What this task involves: Go through the material below and report how many lines contain "pixels". Give only the number.
**** Raw records ****
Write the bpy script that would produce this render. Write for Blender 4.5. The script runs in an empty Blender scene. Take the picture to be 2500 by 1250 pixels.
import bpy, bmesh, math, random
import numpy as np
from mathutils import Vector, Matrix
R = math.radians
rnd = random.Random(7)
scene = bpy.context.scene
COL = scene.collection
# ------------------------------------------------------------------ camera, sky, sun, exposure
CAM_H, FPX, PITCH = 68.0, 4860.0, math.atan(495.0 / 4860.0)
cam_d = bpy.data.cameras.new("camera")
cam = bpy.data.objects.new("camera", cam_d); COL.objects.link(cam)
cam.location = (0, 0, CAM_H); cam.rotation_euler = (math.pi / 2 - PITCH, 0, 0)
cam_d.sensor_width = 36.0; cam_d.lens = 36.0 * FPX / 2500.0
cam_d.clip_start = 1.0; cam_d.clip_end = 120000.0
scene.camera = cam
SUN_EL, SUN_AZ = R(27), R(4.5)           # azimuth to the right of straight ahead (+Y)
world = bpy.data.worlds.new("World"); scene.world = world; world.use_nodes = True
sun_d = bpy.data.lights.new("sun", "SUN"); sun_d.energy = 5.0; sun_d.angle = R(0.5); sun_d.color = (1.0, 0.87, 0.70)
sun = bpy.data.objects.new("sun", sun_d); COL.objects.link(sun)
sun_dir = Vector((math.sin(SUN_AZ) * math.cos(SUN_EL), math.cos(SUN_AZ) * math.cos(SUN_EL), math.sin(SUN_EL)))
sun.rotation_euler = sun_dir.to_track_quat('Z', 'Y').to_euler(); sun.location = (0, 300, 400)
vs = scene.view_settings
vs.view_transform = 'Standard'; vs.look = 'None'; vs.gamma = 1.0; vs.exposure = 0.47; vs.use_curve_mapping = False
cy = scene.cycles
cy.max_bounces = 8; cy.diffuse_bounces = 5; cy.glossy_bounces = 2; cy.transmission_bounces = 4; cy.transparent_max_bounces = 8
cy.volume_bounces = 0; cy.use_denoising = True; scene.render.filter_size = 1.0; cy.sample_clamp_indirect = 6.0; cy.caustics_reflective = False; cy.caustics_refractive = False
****
**** Raw records ****
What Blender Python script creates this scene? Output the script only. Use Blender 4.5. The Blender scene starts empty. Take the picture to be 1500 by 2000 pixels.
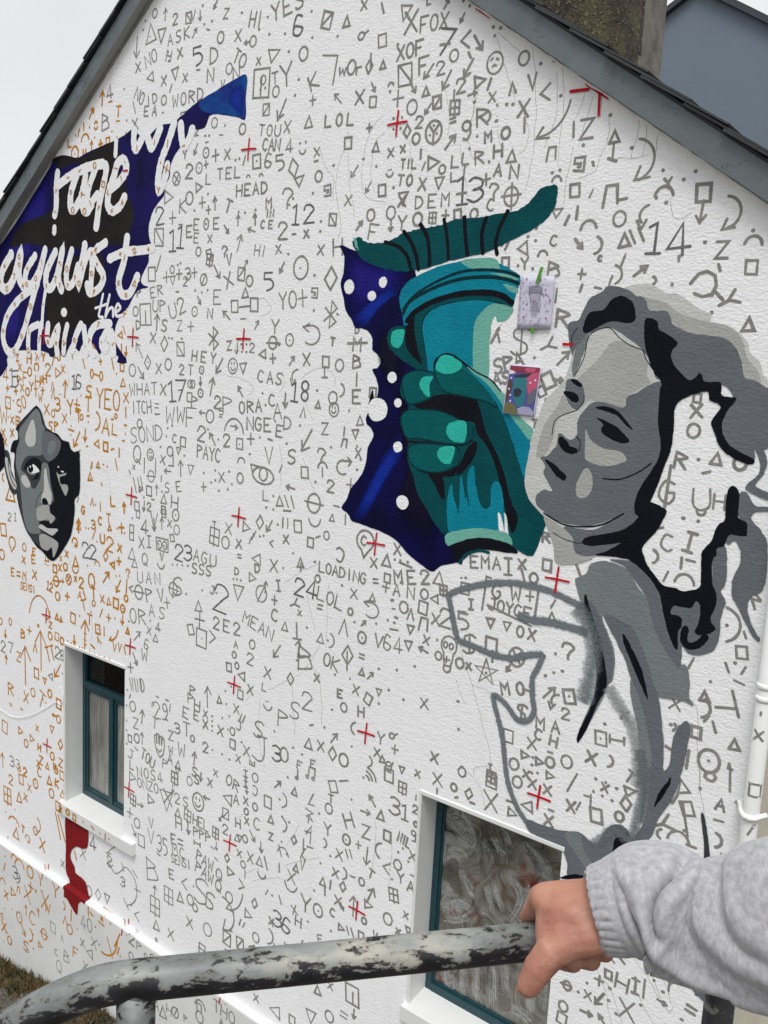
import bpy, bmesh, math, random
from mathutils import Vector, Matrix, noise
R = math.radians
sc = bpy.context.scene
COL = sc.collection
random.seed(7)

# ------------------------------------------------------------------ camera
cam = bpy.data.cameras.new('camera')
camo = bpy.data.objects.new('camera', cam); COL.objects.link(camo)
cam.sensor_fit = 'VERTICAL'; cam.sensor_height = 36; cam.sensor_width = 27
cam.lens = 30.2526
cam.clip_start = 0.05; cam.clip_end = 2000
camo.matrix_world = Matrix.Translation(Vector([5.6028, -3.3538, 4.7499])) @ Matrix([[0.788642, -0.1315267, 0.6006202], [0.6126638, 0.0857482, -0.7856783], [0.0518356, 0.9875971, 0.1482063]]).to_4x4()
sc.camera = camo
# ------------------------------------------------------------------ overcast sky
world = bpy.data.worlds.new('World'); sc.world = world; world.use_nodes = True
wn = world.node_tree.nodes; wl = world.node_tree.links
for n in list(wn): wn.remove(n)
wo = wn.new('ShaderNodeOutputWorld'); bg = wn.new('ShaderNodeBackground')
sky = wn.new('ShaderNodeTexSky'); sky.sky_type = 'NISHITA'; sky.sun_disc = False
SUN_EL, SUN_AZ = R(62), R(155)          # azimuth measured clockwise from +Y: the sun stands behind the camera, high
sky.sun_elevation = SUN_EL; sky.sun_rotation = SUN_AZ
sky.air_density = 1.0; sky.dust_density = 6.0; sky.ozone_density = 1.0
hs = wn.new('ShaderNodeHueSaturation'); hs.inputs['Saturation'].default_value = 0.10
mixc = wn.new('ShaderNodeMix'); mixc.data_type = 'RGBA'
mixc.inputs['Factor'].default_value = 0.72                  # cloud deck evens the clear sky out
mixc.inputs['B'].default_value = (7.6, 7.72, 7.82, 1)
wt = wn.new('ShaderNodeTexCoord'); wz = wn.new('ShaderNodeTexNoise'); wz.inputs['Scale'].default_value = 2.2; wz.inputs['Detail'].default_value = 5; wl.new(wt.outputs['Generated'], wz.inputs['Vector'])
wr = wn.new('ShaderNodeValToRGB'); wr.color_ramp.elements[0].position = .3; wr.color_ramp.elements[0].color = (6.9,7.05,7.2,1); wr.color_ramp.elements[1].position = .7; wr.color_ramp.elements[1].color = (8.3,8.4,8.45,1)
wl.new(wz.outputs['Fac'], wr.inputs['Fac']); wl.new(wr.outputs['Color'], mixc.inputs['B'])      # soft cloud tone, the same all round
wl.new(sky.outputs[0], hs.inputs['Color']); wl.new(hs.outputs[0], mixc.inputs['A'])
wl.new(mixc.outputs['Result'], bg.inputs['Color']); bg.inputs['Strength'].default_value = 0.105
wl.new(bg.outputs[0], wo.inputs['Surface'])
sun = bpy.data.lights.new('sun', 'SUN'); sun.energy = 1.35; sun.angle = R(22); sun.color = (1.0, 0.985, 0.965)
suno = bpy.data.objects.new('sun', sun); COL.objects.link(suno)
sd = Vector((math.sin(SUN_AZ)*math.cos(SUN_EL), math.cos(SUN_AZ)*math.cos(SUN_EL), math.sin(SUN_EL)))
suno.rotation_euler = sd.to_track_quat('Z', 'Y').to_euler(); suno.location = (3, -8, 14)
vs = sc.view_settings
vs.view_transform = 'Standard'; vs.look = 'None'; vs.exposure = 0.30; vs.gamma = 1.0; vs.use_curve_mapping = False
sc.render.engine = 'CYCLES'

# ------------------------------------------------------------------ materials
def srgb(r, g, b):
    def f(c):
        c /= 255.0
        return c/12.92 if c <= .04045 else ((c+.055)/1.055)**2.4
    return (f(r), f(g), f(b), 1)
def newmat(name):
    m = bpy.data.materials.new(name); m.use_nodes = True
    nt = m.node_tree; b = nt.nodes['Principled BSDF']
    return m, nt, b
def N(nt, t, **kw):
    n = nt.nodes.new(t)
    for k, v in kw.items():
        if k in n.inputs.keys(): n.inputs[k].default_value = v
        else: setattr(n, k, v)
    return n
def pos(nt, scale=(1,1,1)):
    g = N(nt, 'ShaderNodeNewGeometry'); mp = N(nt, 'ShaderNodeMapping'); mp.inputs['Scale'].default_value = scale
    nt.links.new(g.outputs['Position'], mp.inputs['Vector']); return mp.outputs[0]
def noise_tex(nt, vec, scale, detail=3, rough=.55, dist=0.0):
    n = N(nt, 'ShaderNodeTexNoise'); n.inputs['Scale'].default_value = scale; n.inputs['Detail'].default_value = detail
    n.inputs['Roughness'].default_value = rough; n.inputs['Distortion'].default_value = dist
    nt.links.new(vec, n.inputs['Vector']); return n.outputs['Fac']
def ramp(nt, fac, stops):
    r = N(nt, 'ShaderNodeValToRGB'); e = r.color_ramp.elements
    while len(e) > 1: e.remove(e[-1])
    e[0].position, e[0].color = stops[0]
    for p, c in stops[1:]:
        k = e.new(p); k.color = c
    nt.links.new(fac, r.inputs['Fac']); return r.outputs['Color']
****
The response: 2